■ **Data shown**
* START *

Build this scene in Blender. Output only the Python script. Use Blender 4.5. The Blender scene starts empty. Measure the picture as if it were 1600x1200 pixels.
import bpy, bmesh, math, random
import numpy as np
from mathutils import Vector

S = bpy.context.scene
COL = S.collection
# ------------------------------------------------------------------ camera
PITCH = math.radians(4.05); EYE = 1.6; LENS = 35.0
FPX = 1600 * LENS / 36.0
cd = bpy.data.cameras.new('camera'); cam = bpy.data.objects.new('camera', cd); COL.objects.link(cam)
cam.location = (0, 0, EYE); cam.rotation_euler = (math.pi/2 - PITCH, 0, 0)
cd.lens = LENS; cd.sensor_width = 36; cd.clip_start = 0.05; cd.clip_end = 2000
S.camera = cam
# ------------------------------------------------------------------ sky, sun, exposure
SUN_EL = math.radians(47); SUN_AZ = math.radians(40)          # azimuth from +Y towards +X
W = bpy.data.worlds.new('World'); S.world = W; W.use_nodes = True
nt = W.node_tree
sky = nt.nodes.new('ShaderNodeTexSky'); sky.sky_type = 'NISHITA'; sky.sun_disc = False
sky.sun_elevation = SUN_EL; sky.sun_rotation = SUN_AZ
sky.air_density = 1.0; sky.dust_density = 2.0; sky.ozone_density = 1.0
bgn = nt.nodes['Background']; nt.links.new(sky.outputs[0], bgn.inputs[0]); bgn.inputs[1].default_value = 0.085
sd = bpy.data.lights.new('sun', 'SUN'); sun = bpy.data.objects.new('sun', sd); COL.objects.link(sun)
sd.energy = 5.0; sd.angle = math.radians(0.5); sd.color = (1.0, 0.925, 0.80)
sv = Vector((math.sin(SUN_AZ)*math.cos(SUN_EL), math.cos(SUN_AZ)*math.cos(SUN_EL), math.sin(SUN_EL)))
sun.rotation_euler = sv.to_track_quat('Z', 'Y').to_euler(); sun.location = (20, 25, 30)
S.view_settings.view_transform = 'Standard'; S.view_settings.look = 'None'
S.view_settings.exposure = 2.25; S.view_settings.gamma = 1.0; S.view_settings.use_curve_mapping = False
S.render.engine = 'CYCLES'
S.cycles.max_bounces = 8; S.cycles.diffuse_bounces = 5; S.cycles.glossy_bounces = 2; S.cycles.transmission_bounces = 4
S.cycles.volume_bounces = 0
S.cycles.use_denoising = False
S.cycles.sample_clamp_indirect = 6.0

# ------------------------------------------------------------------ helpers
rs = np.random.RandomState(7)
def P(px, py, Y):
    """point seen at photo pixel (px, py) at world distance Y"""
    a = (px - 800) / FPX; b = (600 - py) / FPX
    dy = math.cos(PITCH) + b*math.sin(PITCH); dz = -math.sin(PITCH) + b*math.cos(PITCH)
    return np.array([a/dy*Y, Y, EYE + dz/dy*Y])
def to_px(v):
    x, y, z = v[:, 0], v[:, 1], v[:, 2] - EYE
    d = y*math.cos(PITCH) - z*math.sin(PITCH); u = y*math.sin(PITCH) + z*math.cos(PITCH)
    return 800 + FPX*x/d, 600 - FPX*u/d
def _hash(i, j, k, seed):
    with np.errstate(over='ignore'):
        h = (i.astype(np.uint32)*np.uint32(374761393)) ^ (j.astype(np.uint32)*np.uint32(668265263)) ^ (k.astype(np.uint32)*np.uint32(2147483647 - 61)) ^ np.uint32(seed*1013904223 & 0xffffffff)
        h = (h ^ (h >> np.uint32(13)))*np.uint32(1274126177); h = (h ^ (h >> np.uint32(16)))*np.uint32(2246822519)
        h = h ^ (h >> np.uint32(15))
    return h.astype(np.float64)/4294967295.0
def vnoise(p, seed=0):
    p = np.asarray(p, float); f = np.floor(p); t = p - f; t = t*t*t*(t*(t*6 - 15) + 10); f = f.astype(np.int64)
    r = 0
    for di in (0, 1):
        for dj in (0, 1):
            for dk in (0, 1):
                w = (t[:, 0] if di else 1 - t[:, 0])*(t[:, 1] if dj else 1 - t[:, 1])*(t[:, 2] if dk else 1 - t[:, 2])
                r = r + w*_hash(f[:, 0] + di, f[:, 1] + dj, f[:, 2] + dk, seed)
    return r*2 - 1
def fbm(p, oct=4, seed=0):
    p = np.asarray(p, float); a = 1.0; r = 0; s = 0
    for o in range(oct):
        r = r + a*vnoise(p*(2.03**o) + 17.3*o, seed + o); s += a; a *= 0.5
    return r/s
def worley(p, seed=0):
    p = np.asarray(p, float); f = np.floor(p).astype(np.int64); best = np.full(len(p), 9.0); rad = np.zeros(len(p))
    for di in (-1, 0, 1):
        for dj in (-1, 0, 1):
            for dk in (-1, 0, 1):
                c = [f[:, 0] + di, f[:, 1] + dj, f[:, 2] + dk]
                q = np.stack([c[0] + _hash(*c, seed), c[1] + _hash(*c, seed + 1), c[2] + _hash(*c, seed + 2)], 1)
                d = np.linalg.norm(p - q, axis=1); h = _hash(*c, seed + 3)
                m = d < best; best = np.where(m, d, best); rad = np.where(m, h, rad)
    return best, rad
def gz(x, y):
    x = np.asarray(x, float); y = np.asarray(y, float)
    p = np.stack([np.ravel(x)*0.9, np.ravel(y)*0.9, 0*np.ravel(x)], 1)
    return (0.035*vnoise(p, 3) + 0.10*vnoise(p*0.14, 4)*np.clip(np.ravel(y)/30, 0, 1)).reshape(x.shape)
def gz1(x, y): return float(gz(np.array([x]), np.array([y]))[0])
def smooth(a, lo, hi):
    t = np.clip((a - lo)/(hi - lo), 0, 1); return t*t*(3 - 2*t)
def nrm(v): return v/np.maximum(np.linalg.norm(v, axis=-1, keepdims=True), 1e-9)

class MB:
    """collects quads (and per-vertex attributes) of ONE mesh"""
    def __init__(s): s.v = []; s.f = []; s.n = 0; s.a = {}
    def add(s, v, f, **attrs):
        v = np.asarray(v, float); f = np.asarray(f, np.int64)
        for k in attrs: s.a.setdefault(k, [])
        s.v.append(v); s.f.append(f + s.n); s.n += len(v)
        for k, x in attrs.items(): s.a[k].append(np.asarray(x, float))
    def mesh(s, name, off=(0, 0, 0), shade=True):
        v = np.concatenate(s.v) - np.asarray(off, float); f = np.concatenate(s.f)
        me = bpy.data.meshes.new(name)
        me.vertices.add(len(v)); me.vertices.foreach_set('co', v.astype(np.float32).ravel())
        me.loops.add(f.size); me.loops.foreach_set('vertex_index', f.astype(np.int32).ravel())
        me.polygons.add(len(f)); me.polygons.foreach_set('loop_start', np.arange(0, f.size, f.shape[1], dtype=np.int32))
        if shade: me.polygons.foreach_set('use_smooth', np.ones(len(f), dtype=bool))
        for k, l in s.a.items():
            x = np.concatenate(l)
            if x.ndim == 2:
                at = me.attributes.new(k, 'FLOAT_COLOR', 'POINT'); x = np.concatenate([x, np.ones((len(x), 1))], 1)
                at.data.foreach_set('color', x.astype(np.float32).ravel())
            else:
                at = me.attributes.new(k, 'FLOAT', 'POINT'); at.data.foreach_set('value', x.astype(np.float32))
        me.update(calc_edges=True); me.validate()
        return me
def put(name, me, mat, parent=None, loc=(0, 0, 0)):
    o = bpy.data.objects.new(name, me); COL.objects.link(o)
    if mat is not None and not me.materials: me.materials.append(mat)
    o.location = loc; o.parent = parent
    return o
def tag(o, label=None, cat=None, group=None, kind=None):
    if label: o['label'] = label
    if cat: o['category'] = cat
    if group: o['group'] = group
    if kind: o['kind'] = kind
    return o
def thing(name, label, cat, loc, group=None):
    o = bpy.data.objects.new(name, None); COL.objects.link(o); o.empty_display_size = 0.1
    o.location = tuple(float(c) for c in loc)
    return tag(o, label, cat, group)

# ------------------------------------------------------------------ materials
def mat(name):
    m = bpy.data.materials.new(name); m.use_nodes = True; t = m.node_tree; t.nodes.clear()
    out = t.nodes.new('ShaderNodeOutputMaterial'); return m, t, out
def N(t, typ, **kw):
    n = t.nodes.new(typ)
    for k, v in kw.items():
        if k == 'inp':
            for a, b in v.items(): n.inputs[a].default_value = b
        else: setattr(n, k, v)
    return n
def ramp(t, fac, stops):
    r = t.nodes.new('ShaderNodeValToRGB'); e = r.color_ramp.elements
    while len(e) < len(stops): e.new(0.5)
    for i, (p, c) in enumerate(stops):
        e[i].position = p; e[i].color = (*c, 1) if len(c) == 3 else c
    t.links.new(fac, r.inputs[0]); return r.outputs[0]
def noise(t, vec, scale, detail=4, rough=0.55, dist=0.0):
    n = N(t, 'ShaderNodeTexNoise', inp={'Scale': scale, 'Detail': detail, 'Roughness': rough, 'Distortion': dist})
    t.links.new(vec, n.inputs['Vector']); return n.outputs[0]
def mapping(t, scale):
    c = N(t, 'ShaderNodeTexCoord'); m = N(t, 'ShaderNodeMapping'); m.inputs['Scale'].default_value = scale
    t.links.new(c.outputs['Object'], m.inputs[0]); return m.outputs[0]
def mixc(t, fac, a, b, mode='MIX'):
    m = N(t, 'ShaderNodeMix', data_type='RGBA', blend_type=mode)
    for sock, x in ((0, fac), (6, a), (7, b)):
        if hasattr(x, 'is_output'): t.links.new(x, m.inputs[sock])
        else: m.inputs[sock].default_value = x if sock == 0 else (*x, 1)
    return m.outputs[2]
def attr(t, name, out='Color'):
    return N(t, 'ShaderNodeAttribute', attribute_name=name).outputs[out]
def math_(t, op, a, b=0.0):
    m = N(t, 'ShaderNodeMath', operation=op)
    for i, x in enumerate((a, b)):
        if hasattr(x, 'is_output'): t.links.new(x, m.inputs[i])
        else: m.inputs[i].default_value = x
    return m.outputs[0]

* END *

■ **Task to complete**
Looking at the material above, please copy exactly every line from its first line through the line containing "from mathutils import Vector", with both ends included and nothing else.

■ **Answer to the task**
Build this scene in Blender. Output only the Python script. Use Blender 4.5. The Blender scene starts empty. Measure the picture as if it were 1600x1200 pixels.
import bpy, bmesh, math, random
import numpy as np
from mathutils import Vector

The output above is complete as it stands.